A short alley on the left leads to the Piazza Scuole. On the right is
THE CENCI PALACE,
(Palazzo Cenci,)
the scene of the persecution of Beatrice, which led to her execution through the murder of her father at Petrella.
"The story is, that an old man having spent his life in debauchery and wickedness, conceived at length an implacable hatred towards his children, which showed itself towards one daughter under the form of an incestuous passion, aggravated by every circumstance of cruelty and violence. This daughter, after long and vain attempts to escape from what she considered a perpetual contamination both of body and mind, at length plotted with her mother-in-law and brother to murder their common tyrant" (Shelley).
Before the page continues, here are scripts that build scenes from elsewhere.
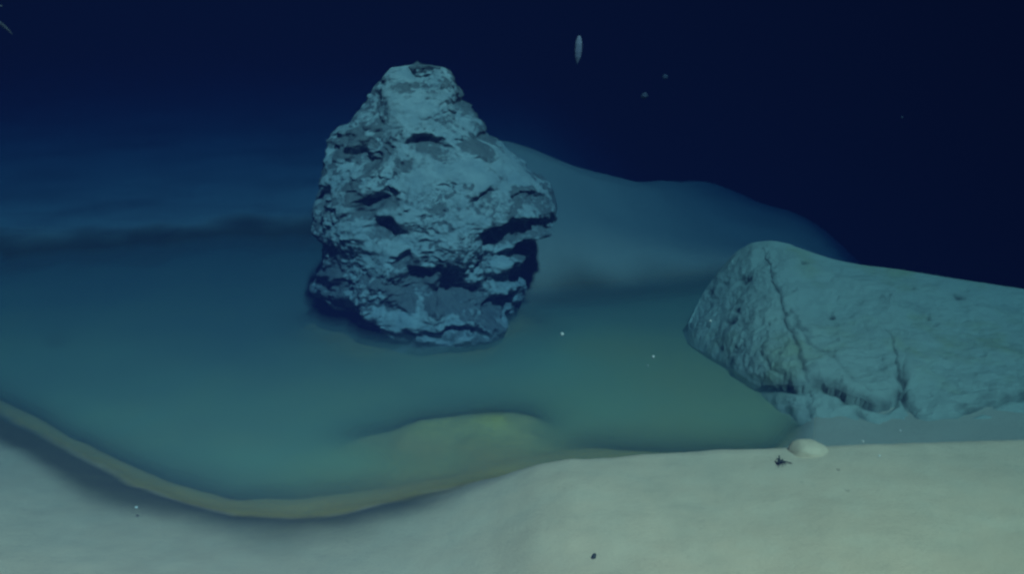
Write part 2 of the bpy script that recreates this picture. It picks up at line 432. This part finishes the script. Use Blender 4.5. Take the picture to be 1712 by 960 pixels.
# adjust the body until the worn outline has the proportions wanted
bins = np.arange(106, 556, 8.0)
FIT = [bins, 0 * bins, 0 * bins]
for _ in range(4):
    co, _b, (la, ra) = boulder(200, 300, FIT)
    qx, qy = project(co[..., 0].ravel(), co[..., 1].ravel(), co[..., 2].ravel())
    keep = co[..., 2].ravel() > -0.02
    idx = np.digitize(qy, np.append(bins - 4, bins[-1] + 4)) - 1
    for i in range(len(bins)):
        mk = keep & (idx == i)
        if mk.sum() > 8 and bins[i] < 548:
            FIT[1][i] += 0.7 * (np.interp(bins[i], TL[:, 0], TL[:, 1]) - qx[mk].min())
            FIT[2][i] += 0.7 * (np.interp(bins[i], TR[:, 0], TR[:, 1]) - qx[mk].max())
    for k in (1, 2):
        FIT[k] = np.clip(np.convolve(np.pad(FIT[k], 1, mode='edge'), [.2, .6, .2], mode='valid'), -75, 75)
nr, nt = 520, 760
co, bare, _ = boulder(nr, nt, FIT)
rock = Mat('crusted_rock')
geo = rock.new('ShaderNodeNewGeometry')
sep = rock.new('ShaderNodeSeparateXYZ'); rock.l.new(geo.outputs['Normal'], sep.inputs[0])
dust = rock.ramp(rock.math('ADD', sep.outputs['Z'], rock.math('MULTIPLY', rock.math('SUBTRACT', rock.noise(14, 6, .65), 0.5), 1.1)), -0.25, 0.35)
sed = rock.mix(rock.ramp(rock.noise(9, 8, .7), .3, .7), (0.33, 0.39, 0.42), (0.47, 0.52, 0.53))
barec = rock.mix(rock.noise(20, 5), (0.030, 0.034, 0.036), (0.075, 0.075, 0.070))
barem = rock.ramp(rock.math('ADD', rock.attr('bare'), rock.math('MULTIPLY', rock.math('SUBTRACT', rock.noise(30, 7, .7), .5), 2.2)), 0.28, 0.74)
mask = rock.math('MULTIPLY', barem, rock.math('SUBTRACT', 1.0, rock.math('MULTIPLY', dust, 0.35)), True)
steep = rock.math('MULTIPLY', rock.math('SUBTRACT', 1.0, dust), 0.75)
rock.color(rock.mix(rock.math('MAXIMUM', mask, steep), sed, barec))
rock.bump(rock.math('ADD', rock.noise(38, 6, .65), rock.math('MULTIPLY', rock.noise(110, 4), 0.35)), 0.55, 0.03)
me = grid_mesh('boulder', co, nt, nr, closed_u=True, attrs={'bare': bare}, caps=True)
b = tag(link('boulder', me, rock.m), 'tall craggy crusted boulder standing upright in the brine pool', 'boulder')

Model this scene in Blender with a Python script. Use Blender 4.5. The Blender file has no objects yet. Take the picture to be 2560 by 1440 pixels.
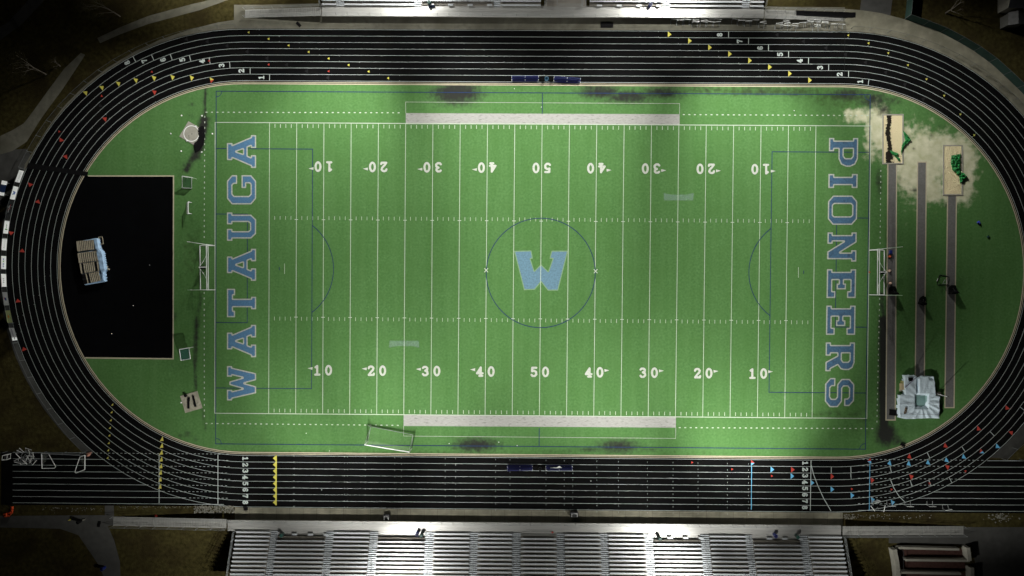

"The Cenci Palace is of great extent; and though in part modernized, there yet remains a vast and gloomy pile of feudal architecture, in the same state as during the dreadful scenes which are the subject of this tragedy—'The Cenci.' The palace is situated in an obscure corner of Rome, near the quarter of the Jews, and from the upper windows you see the immense ruins of Mount Palatine, half hidden beneath the profuse undergrowth of trees. There is a court in one part of the palace (perhaps that in which Cenci built the chapel to S. Thomas) supported by granite columns, and adorned with antique friezes of fine workmanship, and built up, according to the ancient Italian fashion, with balcony over balcony of open work. One of the gates of the palace, formed of immense stones, and leading through a passage dark and lofty, and opening into gloomy subterranean chambers, struck me particularly" (Shelley).
From an old manuscript recently brought to light, and the reports of the trial which have been recently published, the story of Beatrice Cenci appears divested of the fiction of a historical novel; and these papers prove her to have been anything but the innocent victim she is represented in the romantic stories we have all read.
On the left of the Piazza is the Jewish Synagogue, once a Christian church, dedicated to S. Lorenzo in Damaso, and sold to the Jews by Pope Sixtus V. when he was in need of money.